▶ Short problem:
Please restate, exactly as written, the lines running from the beginning of the material through the line that has "-.75, e2.z +" in it.

* * * * * * *

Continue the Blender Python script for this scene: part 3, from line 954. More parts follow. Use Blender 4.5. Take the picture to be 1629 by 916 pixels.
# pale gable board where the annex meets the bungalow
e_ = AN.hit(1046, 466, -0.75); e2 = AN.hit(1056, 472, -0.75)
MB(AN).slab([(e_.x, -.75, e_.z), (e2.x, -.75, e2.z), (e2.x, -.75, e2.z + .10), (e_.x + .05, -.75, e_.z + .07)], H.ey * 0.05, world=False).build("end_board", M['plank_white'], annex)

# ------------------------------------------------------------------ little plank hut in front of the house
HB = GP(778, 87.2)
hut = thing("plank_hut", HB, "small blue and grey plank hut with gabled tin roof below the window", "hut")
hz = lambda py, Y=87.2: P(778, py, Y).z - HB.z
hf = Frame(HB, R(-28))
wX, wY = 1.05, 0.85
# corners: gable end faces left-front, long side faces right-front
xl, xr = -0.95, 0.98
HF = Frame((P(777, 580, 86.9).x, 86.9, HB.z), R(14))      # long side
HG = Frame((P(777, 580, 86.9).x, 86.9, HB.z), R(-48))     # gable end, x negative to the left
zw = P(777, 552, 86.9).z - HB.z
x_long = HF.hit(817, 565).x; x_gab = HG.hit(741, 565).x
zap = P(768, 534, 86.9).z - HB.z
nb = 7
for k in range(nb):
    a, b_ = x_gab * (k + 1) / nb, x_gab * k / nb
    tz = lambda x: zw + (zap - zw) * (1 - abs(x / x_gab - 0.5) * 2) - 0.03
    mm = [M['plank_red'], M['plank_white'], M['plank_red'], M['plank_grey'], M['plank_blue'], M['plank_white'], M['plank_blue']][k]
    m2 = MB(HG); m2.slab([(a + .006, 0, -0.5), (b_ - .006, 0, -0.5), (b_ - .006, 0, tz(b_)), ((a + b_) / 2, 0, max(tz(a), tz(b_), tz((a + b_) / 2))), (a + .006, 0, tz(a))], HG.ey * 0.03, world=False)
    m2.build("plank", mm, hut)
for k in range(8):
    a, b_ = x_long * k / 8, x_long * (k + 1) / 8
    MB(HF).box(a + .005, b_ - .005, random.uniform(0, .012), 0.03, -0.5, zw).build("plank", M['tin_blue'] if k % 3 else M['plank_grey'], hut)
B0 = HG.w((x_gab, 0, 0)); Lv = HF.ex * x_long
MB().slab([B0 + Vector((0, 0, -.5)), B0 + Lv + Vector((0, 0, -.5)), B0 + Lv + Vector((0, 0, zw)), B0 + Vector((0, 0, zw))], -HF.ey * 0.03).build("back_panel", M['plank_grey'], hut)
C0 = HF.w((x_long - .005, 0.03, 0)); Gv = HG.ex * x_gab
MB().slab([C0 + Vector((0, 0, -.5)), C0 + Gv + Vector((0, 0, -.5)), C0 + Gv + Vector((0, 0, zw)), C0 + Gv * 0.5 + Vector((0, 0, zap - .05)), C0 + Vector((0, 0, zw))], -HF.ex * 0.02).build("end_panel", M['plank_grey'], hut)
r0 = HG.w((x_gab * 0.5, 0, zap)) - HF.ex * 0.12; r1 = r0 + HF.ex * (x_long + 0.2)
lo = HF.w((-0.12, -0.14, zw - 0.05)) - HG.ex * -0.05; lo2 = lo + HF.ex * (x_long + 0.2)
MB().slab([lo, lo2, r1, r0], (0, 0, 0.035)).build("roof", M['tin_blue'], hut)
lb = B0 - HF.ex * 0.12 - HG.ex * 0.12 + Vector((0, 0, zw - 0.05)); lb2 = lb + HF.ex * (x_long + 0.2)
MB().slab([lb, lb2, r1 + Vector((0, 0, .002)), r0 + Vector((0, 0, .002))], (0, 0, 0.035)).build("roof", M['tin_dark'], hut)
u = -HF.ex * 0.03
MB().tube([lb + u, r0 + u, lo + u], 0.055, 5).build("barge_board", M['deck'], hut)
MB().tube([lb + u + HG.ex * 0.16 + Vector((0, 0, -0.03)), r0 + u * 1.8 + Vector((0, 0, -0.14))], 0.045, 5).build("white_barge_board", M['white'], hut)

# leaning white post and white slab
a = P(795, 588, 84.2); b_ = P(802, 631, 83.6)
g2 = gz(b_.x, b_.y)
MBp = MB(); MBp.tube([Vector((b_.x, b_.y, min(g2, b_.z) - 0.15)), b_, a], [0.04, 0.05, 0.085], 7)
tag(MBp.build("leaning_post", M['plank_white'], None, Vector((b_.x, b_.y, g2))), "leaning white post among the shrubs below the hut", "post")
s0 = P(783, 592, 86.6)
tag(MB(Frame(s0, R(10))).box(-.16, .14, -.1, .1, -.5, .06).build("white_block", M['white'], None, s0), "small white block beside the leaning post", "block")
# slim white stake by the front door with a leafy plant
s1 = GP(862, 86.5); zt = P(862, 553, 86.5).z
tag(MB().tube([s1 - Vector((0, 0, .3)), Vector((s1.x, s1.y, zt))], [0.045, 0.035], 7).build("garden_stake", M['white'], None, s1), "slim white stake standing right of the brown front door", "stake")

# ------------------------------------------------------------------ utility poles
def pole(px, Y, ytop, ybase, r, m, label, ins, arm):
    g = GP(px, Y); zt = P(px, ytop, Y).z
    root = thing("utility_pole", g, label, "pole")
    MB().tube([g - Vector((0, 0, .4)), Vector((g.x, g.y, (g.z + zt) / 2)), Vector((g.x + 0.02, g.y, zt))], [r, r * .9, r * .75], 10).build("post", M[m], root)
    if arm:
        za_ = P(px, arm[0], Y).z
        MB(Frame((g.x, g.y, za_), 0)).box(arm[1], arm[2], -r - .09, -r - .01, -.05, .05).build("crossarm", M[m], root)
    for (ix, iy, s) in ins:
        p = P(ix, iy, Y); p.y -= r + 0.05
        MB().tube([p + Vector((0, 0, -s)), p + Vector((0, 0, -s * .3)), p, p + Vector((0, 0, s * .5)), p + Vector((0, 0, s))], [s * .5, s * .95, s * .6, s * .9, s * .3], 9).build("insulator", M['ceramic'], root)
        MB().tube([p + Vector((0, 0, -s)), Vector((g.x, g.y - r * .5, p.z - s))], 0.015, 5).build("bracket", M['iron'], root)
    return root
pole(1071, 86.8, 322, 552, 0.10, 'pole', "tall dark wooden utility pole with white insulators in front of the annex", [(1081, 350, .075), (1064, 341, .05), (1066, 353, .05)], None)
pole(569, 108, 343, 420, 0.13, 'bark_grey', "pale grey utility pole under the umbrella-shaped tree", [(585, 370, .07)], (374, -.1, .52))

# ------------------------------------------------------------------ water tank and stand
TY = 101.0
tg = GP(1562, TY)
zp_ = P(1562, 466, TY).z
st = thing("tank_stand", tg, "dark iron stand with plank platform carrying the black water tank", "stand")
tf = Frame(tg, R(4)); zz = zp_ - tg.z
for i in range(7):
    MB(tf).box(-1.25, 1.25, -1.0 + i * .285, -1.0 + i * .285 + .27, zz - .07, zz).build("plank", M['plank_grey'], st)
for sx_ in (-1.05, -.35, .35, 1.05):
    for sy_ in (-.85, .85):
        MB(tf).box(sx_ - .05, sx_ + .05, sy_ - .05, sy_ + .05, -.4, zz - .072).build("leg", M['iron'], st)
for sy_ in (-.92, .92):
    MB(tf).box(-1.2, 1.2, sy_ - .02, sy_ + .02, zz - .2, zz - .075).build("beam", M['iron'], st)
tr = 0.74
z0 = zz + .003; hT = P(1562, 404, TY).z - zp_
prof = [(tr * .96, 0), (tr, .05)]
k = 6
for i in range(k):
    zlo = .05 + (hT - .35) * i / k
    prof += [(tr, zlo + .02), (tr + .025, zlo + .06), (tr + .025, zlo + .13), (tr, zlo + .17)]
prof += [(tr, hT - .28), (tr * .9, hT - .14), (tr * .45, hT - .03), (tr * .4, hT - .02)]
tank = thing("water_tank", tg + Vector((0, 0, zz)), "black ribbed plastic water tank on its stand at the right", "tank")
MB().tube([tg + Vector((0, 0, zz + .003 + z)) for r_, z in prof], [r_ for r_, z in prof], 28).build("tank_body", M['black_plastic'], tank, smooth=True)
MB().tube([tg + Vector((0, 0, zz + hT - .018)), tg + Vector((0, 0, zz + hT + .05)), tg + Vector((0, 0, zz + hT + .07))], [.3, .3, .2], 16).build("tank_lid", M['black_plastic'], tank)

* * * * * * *

▶ Solution for this problem:
Continue the Blender Python script for this scene: part 3, from line 954. More parts follow. Use Blender 4.5. Take the picture to be 1629 by 916 pixels.
# pale gable board where the annex meets the bungalow
e_ = AN.hit(1046, 466, -0.75); e2 = AN.hit(1056, 472, -0.75)
MB(AN).slab([(e_.x, -.75, e_.z), (e2.x, -.75, e2.z), (e2.x, -.75, e2.z + .10), (e_.x + .05, -.75, e_.z + .07)], H.ey * 0.05, world=False).build("end_board", M['plank_white'], annex)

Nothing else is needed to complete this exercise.